Of course, it goes beyond that neutrality to create surprise and shock. The reflective character of the foil makes it function as a mirror through which the audience can initiate a dialogue with themselves. Such use summons the notion of shadow play, an ancient genre that made use of places and squares to perform storytelling. Here is a new shadow play, with new tools, in a new context.
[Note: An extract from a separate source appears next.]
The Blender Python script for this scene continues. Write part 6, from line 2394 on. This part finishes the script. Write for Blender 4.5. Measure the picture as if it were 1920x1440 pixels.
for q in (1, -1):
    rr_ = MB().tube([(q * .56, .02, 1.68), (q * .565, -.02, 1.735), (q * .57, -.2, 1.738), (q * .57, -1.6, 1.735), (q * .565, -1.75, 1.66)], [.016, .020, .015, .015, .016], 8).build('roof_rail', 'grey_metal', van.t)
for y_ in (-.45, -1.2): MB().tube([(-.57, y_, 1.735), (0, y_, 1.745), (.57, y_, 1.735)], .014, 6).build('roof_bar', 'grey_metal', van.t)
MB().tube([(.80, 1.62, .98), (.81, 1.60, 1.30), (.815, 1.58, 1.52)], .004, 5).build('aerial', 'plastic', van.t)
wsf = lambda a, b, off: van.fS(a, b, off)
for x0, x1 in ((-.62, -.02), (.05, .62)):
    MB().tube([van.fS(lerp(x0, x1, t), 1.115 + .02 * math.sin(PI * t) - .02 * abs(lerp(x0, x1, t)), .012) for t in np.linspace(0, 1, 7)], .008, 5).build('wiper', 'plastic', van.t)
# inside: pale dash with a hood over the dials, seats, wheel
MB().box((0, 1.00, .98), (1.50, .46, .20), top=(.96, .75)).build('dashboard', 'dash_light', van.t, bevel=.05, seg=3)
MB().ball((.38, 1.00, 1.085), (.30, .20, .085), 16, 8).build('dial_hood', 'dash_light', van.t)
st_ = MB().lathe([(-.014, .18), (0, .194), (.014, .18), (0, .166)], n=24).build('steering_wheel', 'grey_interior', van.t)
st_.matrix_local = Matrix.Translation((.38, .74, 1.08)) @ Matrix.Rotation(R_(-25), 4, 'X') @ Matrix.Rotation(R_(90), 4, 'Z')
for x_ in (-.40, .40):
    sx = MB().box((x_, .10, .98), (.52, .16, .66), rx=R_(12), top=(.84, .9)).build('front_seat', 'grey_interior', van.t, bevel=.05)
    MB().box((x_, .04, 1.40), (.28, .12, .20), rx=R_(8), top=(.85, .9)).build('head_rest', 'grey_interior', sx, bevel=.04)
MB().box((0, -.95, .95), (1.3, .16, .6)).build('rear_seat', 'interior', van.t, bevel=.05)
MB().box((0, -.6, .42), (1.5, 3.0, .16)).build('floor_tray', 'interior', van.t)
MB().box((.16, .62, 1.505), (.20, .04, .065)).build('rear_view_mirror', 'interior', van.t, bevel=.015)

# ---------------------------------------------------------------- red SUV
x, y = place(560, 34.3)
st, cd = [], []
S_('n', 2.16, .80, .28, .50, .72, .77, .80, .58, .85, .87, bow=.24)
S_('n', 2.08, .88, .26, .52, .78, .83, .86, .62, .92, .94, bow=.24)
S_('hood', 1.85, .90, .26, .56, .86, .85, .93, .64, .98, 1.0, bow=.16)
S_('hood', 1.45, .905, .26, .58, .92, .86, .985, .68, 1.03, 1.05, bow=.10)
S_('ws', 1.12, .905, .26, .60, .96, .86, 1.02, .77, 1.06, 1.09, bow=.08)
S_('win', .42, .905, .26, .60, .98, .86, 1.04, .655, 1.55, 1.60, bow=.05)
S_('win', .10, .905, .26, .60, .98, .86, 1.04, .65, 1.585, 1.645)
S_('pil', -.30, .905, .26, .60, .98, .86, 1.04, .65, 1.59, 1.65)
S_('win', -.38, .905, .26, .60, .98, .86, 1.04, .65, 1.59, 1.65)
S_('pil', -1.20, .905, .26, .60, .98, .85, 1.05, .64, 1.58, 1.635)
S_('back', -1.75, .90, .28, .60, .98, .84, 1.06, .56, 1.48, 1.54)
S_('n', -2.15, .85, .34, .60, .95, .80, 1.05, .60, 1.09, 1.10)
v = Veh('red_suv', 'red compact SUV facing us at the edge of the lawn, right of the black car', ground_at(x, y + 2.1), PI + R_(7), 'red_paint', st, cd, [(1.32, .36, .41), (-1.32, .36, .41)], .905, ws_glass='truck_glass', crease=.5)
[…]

Dependence on surprise is a condition of this artistic test with which the audience and the surroundings interact. In cognitive psychology, the brain depends on recalling memories. By deconstructing the wrapped building that reflects everything but itself, its original, familiar image is triggered in the imagination. It is to be put in conversation, or even antagonism, with the urgent form enabled by the tensions occurring during social and economic transformations that have greatly affected public space. It is thus that the attempt to summon old memories with the assistance of dopamine. On the other hand, one can ask, through this work, what architectural form is. What does it mean? Why is it so significant today? Despite the essential historical importance of form in geometry and architecture, it is often overlooked in discussion. The project of wrapping an old building in an old neighborhood tackles the idea of form as foreign to the city or its space. It poses a set of questions regarding the ideal, not only through aesthetic and technological approaches, but also through the social and political aspects of display. Experiencing al-Othman’s work, what immediately comes to mind is the project of architectural space in its environment, the so-called micro-climate urbanism, as a solar energy building. But, what about the architectural morphology? In fact, the discussion of this artwork brings back the idea of the presence of art in public space. Al-Othman takes his art out of galleries, museums and other traditional exhibition venues, exploring the possibilities for reconstructing the past of a social group through daily practices and the collective body. The assumption, then, is as follows: how can the body play a significant role during social changes? Can it explain the zones of inclusion between the past and the future? Our existence is attached to specific, limited spaces. Those spaces function like molds or wombs. Also, the past has audio and visual effects when it comes to memory. Demolishing cities is annihilating a sacred source, yet it incites memory to resurface. Therefore, it is efficient to adjust everyday spaces according to the expectations of those in charge—users of the spaces themselves. In our capricious search for the tangible in the irrational part of social phenomena, desire continues to be fundamental to explaining 

realistic forms of social existence and exploring unknown realms of social experience. The house is more than legacy; it contains the family’s history, links inhabitants to their roots, is incorporated in a certain history, and maintains the social fabric across the past and the present. One last noteworthy point has to do with the history of art in the region. Despite that the work allows for multiple interpretations, the idea of its execution in public space takes us back to the Muallaqat, just like it does with shadow play. One of the most important cultural phenomena in the Arab world, the Muallaqat were poems hanged on the walls of Ka’aba, resembling curtains covering the “ancient house.” Their structure was begun by reminiscing about ruins and remembering old times. Al-Othman’s work puts us in front of the new shadow play, the new Muallaqah.